There has been significant research extending to GSP many common traditional operations, usually, through inspiration and hard work. Sometimes, these extensions do not conform to the traditional time series methods, which of course is undesirable. In this seminar, we consider the graph companion model where the companion graph reproduces the structure of the time graph (directed cycle graph) modified with appropriate boundary conditions. The companion model unwinds the role of the spectral (eigen) graph modes and powers of the vector of graph spectral frequencies λn that coincide for time signals. This enables a two-step systematic methodology to develop novel GSP processing methods: 1) Adopt in the companion model the conventional time signal method modified by the GSP boundary condition – here, the λn play the main role; and 2) Obtain the method in the usual vertex representation of data by applying the transformation between the companion and the vertex data representations – now the eigenvectors play the main role. We illustrate the method with several novel GSP operations.

Speaker Bio

José M. F. Moura is the Philip L. and Marsha Dowd University Professor at CMU, with interests in distributed, geometric, and graph signal processing and learning. A detector in two of his patents with Alek Kavcic is found in over 60% of the disk drives of all computers sold worldwide in the last 15 years (4 billion and counting)–leading in 2016 to a US $750 Million settlement between CMU and Marvell.

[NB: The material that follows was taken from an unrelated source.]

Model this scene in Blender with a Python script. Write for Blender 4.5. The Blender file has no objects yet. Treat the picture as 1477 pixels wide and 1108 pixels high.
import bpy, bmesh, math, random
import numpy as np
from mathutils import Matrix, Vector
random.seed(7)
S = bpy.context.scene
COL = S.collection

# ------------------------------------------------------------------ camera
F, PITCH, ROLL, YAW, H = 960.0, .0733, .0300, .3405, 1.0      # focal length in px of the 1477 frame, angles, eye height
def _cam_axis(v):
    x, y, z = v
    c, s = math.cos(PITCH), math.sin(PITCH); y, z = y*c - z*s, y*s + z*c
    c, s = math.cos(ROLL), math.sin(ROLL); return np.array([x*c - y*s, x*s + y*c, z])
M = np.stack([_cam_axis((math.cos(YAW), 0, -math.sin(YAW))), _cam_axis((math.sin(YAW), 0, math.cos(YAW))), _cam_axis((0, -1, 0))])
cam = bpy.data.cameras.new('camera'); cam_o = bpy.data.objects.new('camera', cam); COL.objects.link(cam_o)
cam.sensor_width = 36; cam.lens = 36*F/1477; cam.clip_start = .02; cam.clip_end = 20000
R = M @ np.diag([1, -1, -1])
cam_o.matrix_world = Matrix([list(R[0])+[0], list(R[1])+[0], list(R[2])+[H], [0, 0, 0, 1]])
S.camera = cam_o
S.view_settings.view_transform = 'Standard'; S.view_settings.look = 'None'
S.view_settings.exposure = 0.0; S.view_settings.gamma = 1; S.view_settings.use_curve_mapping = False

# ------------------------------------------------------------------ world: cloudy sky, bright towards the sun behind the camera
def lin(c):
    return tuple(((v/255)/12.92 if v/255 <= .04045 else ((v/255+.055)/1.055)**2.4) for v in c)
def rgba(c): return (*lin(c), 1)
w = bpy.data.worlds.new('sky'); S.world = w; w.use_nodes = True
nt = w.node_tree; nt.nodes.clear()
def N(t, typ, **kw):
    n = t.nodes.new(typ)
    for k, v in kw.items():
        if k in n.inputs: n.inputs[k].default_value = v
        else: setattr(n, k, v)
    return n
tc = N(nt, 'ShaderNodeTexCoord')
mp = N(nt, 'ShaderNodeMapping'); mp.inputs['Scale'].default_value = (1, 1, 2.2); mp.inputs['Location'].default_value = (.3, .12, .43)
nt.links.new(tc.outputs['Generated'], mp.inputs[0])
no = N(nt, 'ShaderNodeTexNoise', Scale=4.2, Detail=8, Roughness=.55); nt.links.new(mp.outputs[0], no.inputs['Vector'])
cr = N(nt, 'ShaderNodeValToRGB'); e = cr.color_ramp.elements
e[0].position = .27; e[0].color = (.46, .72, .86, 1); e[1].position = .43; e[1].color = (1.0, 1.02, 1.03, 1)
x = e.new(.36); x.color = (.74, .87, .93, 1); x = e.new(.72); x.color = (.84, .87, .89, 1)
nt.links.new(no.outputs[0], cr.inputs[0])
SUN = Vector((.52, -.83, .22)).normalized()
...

He was the 2019 IEEE President and CeO. He is Fellow of the IEEE, AAAS, and the US National Academy of Inventors, holds honorary doctorates from the University of Strathclyde and Universidade de Lisboa, he is a member of the Academy of Sciences of Portugal, and a member of the US National Academy of Engineering. He received the Great Cross of the Order of The Infante D. Henrique bestowed to him by the President of the Republic of Portugal. He is the recipient of the 2023 IEEE Kilby Signal Processing Medal.